意味のイノベーションの4つのステップは、個人・ペア・グループでビジョンの方向を考えて固め、その上で解釈者たち にコンセプトの妥当性を検証してもらうといった、使い勝手が良いプロセスになっている(デザイン思考のプロセスなどと比較すると)。

1. 個人の熟考…自分自身の考えを起点とする。他者の考えに惑わされず。深く掘り下げる。
2. ペアによる批判…信頼できる仲間で建設的に批判しあい、互いの考えを磨いていく。
3. グループでの批判…10人ほどのグループで更に厳しい批判にさらす。
4. 専門家による批判…新鮮な視点を持つ広範な専門家の批判にさらす。

読んで思ったことは...

① ユーザー中心主義とイノベーションは相性が悪いのではないか、ということについて。

ユーザー中心主義を採用するデザイン思考はイノベーションと相性が悪いのでは、という漠然とした疑問をこれまで持っていたが、この本がそれに回答してくれた。イノベーションには「漸進的イノベーション」と「急進的イノベーション」があり、デザイン思考のアプローチは「漸進的イノベーション」に向いている、という整理はとても腹落ちした。

② ユーザーに近づぎすぎるリスクについて。

ユーザーの声に耳を傾け、ユーザーの行動に目を凝らす。これはとても大事なことだが、そうしていれば素晴らしいアイデアが浮かぶわけではない。むしろ自身の思考の範囲がユーザーの言動の範囲に知らぬ間に制限され、想定内の平凡なアイデアしか浮かばなくなる。

あまりこのことについて語られないが、この本で明確にユーザーに近づきすぎることのリスクについて記載されていたので、自身の考えを強くすることができた。

もちろん、バランスが大事であって、ユーザーの言動のキャッチアップは当たり前にやるのだが、それに対する距離の取り方が重要。特に私たちのような凡人が何かを考えて企画するときは。凡人はすぐにユーザーに引っ張られて思考停止ぎみになるから。

③ デザイン・ディスコース(専門家ネットワーク)という考え方について。

意味のイノベーションの肝は、デザイン・ディスコース(専門家のネットワーク)から批判をもらい、洞察を得ることにある。

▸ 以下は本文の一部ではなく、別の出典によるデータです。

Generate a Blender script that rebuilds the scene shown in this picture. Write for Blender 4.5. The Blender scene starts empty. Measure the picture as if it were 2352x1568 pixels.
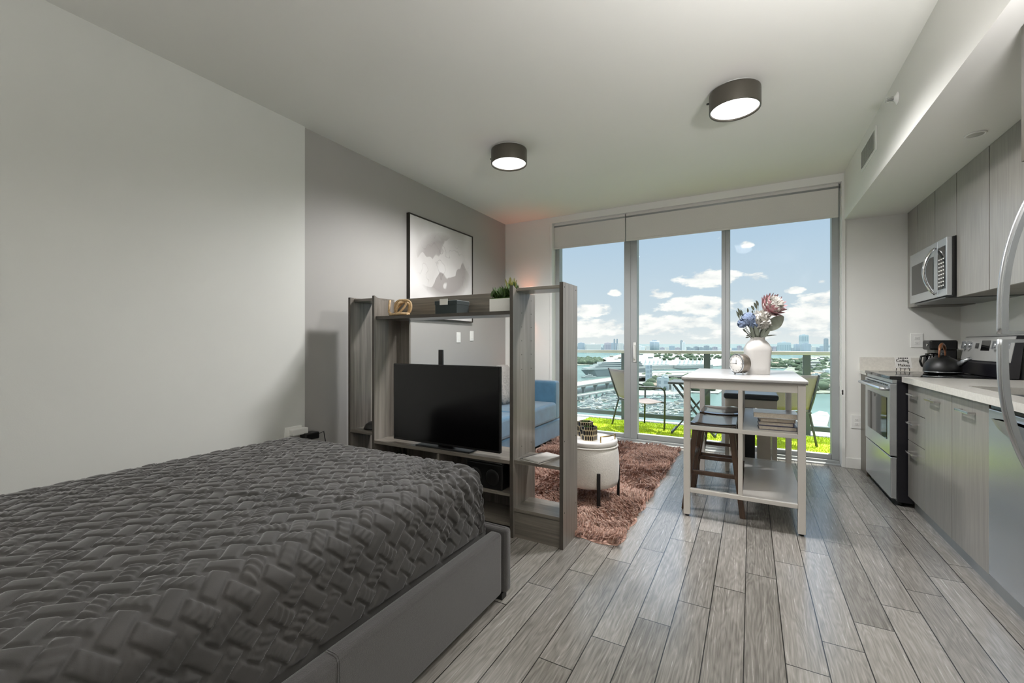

これは、ユーザーの言動に頼らず「個人の熟考」からスタートする超企画ドリブンな手法をとる「意味のイノベーション」が、急進性と確実性を上げていくために必要不可欠なステップだと思う。

一方で、本書でもデザイン・ディスコースのつくり方については「イベントやSNSとかで何とかつくって」くらいにしか記載されておらず、片手落ち感あり。難易度が高く、汎用的な手法がある訳でもないからなのだが、だからこそデザイン・ディスコースを作り上げることの価値は高いと言える。

デザイン・ディスコース自体をサービス化できないか。意味合い的には、ユーザーリサーチツール(マクロミルやインテージのサービスのような)と並列で、あらゆる領域の専門家に意見を乞うサービスのイメージ。マクロミルもインテージも膨大なモニターを持っているわけだけど(これが価値の本質)、膨大な専門家のネットワークを独自に作り上げてサービス化するのはとても価値が高そう。